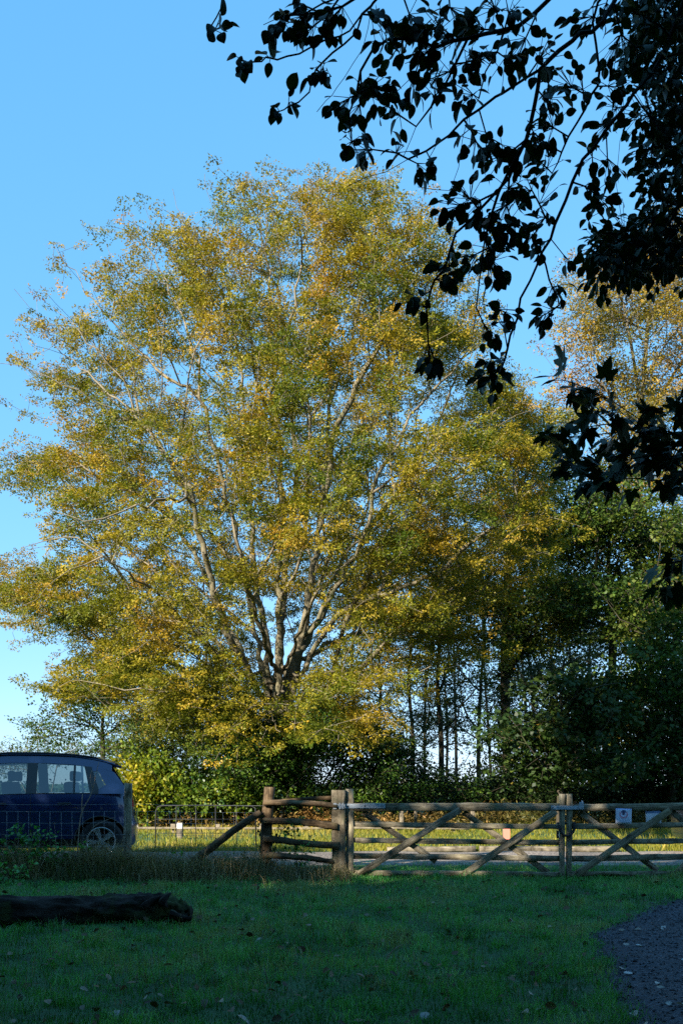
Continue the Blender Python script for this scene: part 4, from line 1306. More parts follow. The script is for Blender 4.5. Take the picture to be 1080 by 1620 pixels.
# olive gold neighbour between the beech and the tall tree
wood_tree('olive gold tree filling the gap right of the great beech', 802, 38.5,
    [[(801, 1150), (799, 1000), (803, 900), (806, 820)], [(806, 830), (790, 740), (780, 660), (790, 600)], [(806, 820), (840, 730, -2), (870, 660, -2), (880, 620, -2)], [(802, 900), (860, 850, -3), (910, 820, -3)], [(801, 950), (740, 900, -2), (700, 880, -2)]],
    [(800, 660, 80, 70, 3.5), (860, 690, 80, 80, 3.5), (840, 800, 95, 90, 4), (780, 850, 90, 90, 4), (890, 860, 70, 80, 3), (720, 930, 90, 60, 3)],
    1700, 'beech_leaf', 22, bark='dark_bark', twig='twig_bark', tri=True, k=34, L=0.45, W=0.38, ll=0.088, lw=0.062, hue=(0.36, 0.32, 0.12), gap=-0.05, split=0.07, tip=0.009)
# greener trees
wood_tree('broad green tree with lime leaf tips under the tall golden tree', 966, 34,
    [[(966, 1150), (968, 1000), (962, 900), (965, 830)], [(965, 850), (930, 800, -2), (890, 790, -2)], [(965, 830), (990, 760, -1), (1020, 720)], [(962, 900), (1030, 850, -2), (1090, 820, -2)], [(966, 960), (910, 920, -3), (870, 930, -3)], [(967, 980), (1040, 950, -3), (1100, 940, -3)]],
    [(900, 840, 75, 75, 3), (980, 800, 90, 80, 3.5), (1060, 830, 90, 90, 3.5), (930, 930, 100, 80, 3.5), (1030, 950, 110, 80, 3.5), (880, 980, 70, 60, 2.5)],
    1900, 'green_leaf', 23, k=22, L=0.42, W=0.36, ll=0.12, lw=0.085, hue=(0.42, 0.35, 0.14), gap=-0.08, split=0.07)
wood_tree('ivy-dark tree with russet patches at the right edge of the wood', 1062, 30,
    [[(1062, 1150), (1066, 1020), (1070, 900)], [(1066, 1050), (1020, 1000, -1), (980, 980, -1)], [(1066, 1000), (1110, 950)], [(1062, 1120), (1010, 1090, -1.5), (970, 1080, -1.5)]],
    [(1050, 960, 80, 70, 2.5), (1040, 1050, 100, 80, 3), (1090, 1120, 100, 90, 3), (1000, 1120, 70, 70, 2.5), (1060, 1200, 110, 60, 2.5)],
    1300, 'green_leaf', 24, k=20, L=0.4, W=0.34, ll=0.13, lw=0.095, hue=(0.40, 0.5, 0.18), gap=-0.1, split=0.06)
# dark low spreading tree in front
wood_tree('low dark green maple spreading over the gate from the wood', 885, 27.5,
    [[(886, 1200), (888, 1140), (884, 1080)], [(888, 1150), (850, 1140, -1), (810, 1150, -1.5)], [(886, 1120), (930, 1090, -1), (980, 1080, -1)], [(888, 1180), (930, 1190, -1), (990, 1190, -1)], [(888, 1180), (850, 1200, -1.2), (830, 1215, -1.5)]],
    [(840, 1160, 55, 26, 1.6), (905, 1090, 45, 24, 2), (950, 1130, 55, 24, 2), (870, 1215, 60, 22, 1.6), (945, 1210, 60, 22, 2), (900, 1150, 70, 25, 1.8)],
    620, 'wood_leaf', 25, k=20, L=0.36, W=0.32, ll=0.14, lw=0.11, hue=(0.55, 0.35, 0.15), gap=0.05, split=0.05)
# thin trunks standing further in
thin = [(650, 43, 640, 'slim trunked tree just right of the beech, first of the row'), (697, 41, 700, 'slim trunked tree second right of the beech, with light sky on both sides'),
        (757, 45, 760, 'slim dark tree in the gap left of the thick ivy trunk'), (846, 47, 700, 'slim dark tree right of the thick ivy trunk'),
        (871, 44, 720, 'slim dark tree, second right of the thick ivy trunk'), (910, 42, 720, 'slim dark tree in front of the deepest shade'), (1003, 46, 700, 'dark trunk in the deep shade under the golden tree'), (600, 47, 900, 'small dark tree half hidden behind the beech boughs'),
        (722, 50, 800, 'thin leaning stem between the second and third slim trunks'), (778, 52, 780, 'thin stem just left of the thick ivy trunk'), (672, 51, 840, 'thin stem between the first two slim trunks'), (830, 50, 800, 'thin stem close right of the thick ivy trunk')]
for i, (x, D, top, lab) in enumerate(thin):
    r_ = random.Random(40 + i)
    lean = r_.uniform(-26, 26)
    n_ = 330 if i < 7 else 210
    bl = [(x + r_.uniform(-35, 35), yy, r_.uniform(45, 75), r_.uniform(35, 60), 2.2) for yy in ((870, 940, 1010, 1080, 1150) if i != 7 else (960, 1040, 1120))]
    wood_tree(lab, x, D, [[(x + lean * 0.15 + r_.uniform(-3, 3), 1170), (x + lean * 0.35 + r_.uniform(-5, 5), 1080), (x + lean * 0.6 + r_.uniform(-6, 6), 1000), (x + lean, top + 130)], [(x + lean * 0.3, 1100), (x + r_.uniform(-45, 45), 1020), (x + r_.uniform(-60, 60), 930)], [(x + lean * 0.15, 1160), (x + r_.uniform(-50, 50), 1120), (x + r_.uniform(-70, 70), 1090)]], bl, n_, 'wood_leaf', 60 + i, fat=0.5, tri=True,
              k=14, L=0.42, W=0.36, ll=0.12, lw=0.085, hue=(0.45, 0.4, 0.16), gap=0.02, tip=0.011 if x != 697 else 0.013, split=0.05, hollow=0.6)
# thick ivy trunk
wood_tree('thick ivy-clad trunk standing alone in the wood behind the gate', 803, 34.5,
    [[(801, 1180), (798, 1100), (796, 1000), (800, 900)]], [(799, 1180, 12, 60, 0.35), (797, 1060, 12, 60, 0.35), (790, 960, 30, 50, 1.0), (830, 1010, 30, 30, 1.0)],
    500, 'wood_leaf', 75, k=14, L=0.2, W=0.18, ll=0.10, lw=0.085, hue=(0.5, 0.4, 0.2), gap=-0.95, tip=0.016, split=0.05)

# deeper rows that close the wood
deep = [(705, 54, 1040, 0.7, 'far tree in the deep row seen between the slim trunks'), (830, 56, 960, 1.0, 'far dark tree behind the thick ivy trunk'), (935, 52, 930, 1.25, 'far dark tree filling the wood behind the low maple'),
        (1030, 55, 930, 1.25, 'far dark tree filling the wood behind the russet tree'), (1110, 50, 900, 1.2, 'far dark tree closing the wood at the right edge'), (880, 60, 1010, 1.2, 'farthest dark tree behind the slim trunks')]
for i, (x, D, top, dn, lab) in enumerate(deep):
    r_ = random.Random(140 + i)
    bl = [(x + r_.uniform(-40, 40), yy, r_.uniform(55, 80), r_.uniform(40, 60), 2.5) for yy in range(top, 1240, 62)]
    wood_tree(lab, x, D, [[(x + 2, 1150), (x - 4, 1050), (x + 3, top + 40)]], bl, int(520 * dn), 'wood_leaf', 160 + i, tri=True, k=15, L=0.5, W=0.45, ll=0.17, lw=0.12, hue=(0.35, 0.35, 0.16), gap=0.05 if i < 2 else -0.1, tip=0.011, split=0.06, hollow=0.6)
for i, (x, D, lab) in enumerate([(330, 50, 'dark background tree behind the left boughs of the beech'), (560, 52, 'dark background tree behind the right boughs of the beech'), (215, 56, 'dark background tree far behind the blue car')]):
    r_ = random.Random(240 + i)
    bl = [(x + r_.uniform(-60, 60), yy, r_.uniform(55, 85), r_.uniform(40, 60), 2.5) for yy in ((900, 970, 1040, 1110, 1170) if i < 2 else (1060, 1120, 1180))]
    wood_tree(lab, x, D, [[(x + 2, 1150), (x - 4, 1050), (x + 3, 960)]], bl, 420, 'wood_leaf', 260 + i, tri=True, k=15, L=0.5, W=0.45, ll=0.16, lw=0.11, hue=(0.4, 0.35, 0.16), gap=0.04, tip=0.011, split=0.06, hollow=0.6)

# ------------------------------------------------------------------ shrubs
def shrub(name, label, px, D, blobs, n, mat, seed, stems=5, **kw):
    rng = np.random.default_rng(seed)
    tr = blob_targets(blobs, n, D, rng, kw.pop('hollow', 0.35), kw.pop('gap', -0.2), 0.9)
    base = gp(px, D, 0.1)
    L = []
    cx = np.mean([b_[0] for b_ in blobs]); 
    for i in range(stems):
        b_ = blobs[i % len(blobs)]
        L.append([base + np.array([rng.uniform(-0.2, 0.2), rng.uniform(-0.2, 0.2), 0.0]) * (i > 0), base * 0.5 + P(b_[0], b_[1], D) * 0.5 + rng.normal(0, 0.12, 3), P(b_[0], b_[1], D)])
    return make_tree(name, label, kw.pop('cat', 'shrub'), L, tr, mat, bark='dark_bark', twig=kw.pop('twig', 'dark_bark'), seed=seed, tip=kw.pop('tip', 0.006), flare=None, step=0.3, **kw)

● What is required
Search the lines above for the string "edge", then show every one that has it.

● Output of the exercise
wood_tree('ivy-dark tree with russet patches at the right edge of the wood', 1062, 30,
        (1030, 55, 930, 1.25, 'far dark tree filling the wood behind the russet tree'), (1110, 50, 900, 1.2, 'far dark tree closing the wood at the right edge'), (880, 60, 1010, 1.2, 'farthest dark tree behind the slim trunks')]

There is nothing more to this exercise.